À Gaza, le mouvement islamiste "a perdu 70 à 80 % de ses infrastructures militaires. Au-delà de l'enclave, son allié, la République islamique d'Iran, elle aussi presque à terre, n'a plus les moyens d'armer ou de financer son protégé palestinien", ajoute l'expert.

La reconnaissance d'un État palestinien affaiblirait aussi la légitimité du combat mené par le Hamas contre Israël, ainsi que son influence au sein de la société palestinienne dans son ensemble, poursuit Adel Bakawan.  "Que revendique le Hamas ? Un État palestinien, dans les frontières 1967 (depuis que le mouvement a amendé sa charte en 2017, NDLR).

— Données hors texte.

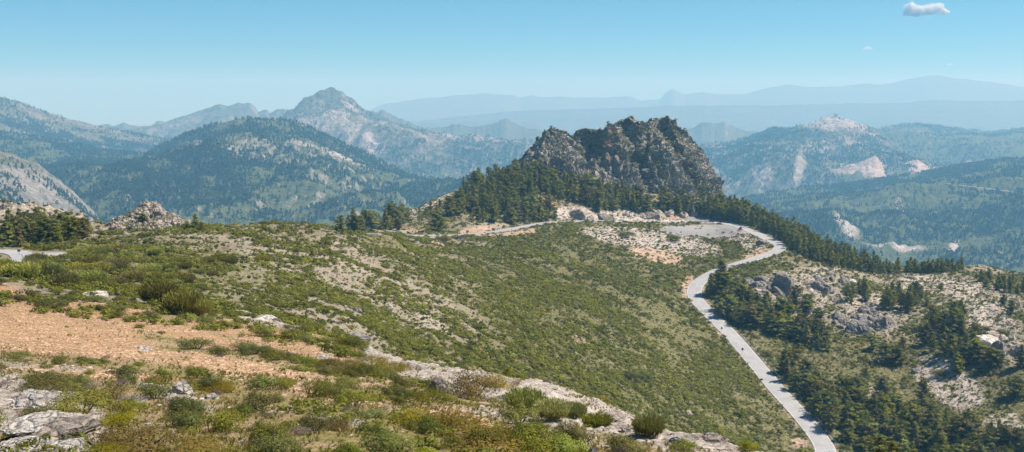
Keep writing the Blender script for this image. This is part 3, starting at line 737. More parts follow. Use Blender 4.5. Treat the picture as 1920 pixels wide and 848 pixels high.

Or, c'est exactement ce que demande la France".  

Mais "le Hamas, tant qu'il est armé, reste un groupe non seulement terroriste, mais opposé à la paix, opposé à la création des deux États", nuance Frédéric Encel, professeur de géopolitique à Sciences-Po, auteur de “La Guerre mondiale n'aura pas lieu, Les raisons géopolitiques d'espérer, Ed. Odile Jacob” 

“La seule solution crédible”

Fondé à la fin des années 80, le mouvement est issu de la branche armée des Frères musulmans. Ses attentats-suicides contre des civils se sont multipliés tout au long des années 90, à la suite des accords d'Oslo, encourageant les franges extrémistes des deux camps.

Au demeurant, poursuit Frédéric Encel, l'initiative française "s'inscrit dans la seule solution crédible, celle souhaitée par l'ONU depuis des décennies, mais surtout la moins mauvaise solution".

Que peut la diplomatie française - ou britannique - face aux bombes qui pleuvent sur les Gazaouis ?

"Quand bien même 192 des 193 États de l'ONU reconnaîtraient la Palestine, cela ne suffirait pas à infléchir la politique de Netanyahu, qui n'en fait qu'à sa tête, répond Frédéric Encel. Une modification substantielle de la politique de ce gouvernement n'adviendra que dans un scénario : celui où un président américain taperait du poing sur la table."